What else has the mayor done? He appointed a panel of community leaders, environmentalists, and developers to reform the city’s almost incomprehensible regulations on land-use issues. To stimulate downtown residential development, he got the council to make two choice parcels of city-owned land available at attractive terms for the building of high-density apartments. Carrots for “good” development have been extended to another downtown entity, MarketPlace, which received $2.2 million in fee waivers and accelerated infrastructure; this massive retail project, which was designed by the same architects who did the highly successful Horton Plaza in San Diego, is seen as a major opportunity to reestablish the center of Austin as a retail destination.

His latest effort is another downtown project. In fact, the project is downtown, or at least the parts of it he hasn’t already touched. He sees in Austin’s coming of age as a high-tech mecca an opportunity to spur further development in the inner city. Although many software and hardware companies are located north of town, a few renegades have set up shop on Congress Avenue just down from the Capitol. The mayor envisions “a downtown digital district,” and he’s doing what he can to make it happen. One example is his push for the creation of a high-tech incubator, to be located someplace downtown, with “port of entry” jobs going to unskilled people to ensure that everyone participates in the boom. But perhaps the best example is his all-out effort to persuade CSC, a California software company, to build three buildings on choice city-owned lakefront land downtown. That deal, along with plans for a new city hall and a new performing arts center, has given the Austin business community much to be thankful for.
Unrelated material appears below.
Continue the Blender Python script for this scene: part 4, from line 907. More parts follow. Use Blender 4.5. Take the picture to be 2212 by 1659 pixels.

Watson is, of course, not without his critics. Some environmentalists complain that the mayor has not done enough to get Austin’s entrenched bureaucracy in line and on board with Smart Growth. Yet that’s like liberals getting angry at Bill Clinton—it’s a sign he’s doing his job well, not poorly. And some plant managers grumble that the streamlining of the permit pro-cess still has a long way to go. But Larry McGinnis, a lobbyist who does business with Austin’s major employers, says CEOs all over the city are generally happy with Watson’s performance.

CEOs happy with an Austin mayor? It doesn’t seem possible, and I told Watson as much when we met in his office. I reminded him that I’d pushed many of the same programs when I was on the council, but the timing wasn’t right. “I’m so jealous,” I said. He laughed and insisted that a lot of the credit goes to council members who’ve supported him and also to good luck: What mayor wouldn’t want to serve during good economic times?

Perhaps. But as Harry S Truman said, “Men make history and not the other way around.” Austin has in Kirk Watson a man with a vision of what the community wants—and the moxie to carry it out.